If $f$ is a polynomial of degree $k$, can we quickly compute $f(1),f(2),\dots,f(n).$

Question

$f(x)=\left(\sum_{i=1}^k{a_ix^i}\right) \pmod P$

$P > n \gg k.$

Obviously calculating $f(1),f(2)..f(n)$ takes $O(nk)$.

So is there a faster way to speed up the process? $k$ is not very big. $k$ is only about $30.$

Answer 1

We are given $$ f(x)=\left(\sum_{i=1}^k{a_ix^i}\right) \pmod P. $$ Since $\,f(x)\,$ is a polynomial mod $\,P\,$, then it is periodic. That is, $\,f(x+P) = f(x) \pmod P.\,$ Thus, all you need to do is compute $\,f(0),f(1),\dots,f(P-1)\,$ and there is no need for any further computation of $\,f(n).\,$ Even though $\,P\,$ may be big, it is a constant $\,O(1)\,$ compared to $\,O(nk).$

Of course, this is assuming that $\,P\,$ is fixed and that $\,n\,$ can be arbitrarily large. If $\,P\,$ depends on $\,n\,$ then that is a very different situation. In that case, $\,P\,$ doesn't even matter. Use a difference table up to $k$th order differences. Each new value of $\,f(n)\,$ takes $\,k\,$ additions for time complexity of $\,O(nk)\,$ additions with no multiplications required.
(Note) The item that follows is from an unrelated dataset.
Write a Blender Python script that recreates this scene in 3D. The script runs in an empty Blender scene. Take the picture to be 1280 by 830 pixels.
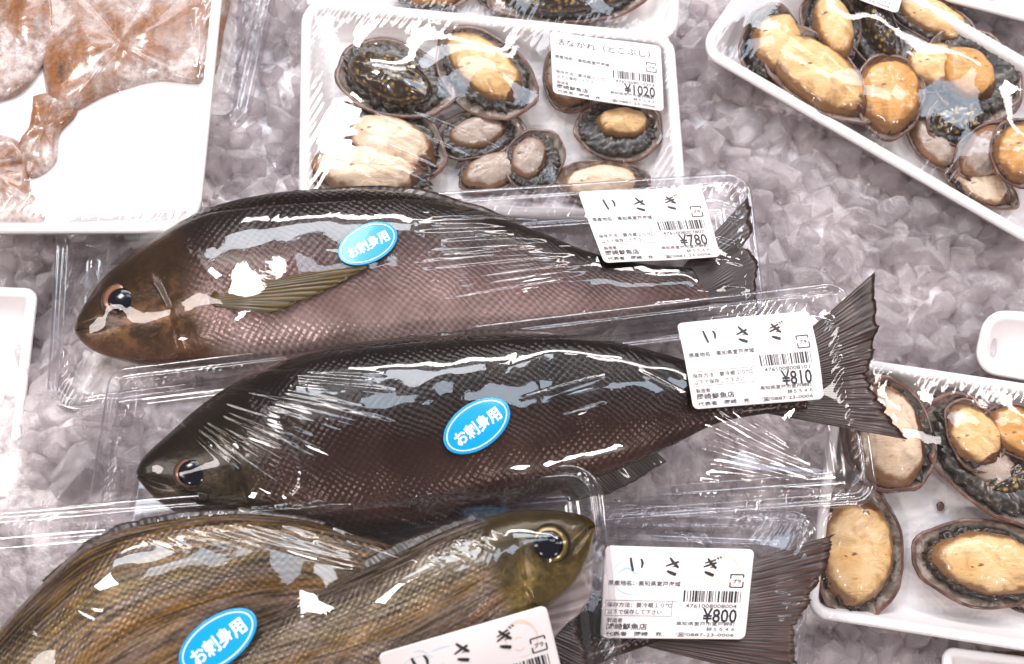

This is very fast in my opinion.

Answer 2

Thanks for your reply.In fact, both n and P are large, P>n, k is small.

I know how to use FFT to speed up multipoint evaluations of polynomials, it takes $O(nlog^2n)$.

Because k is small here, and x is 1,2,3...,n, so I guess there's a faster way to do it.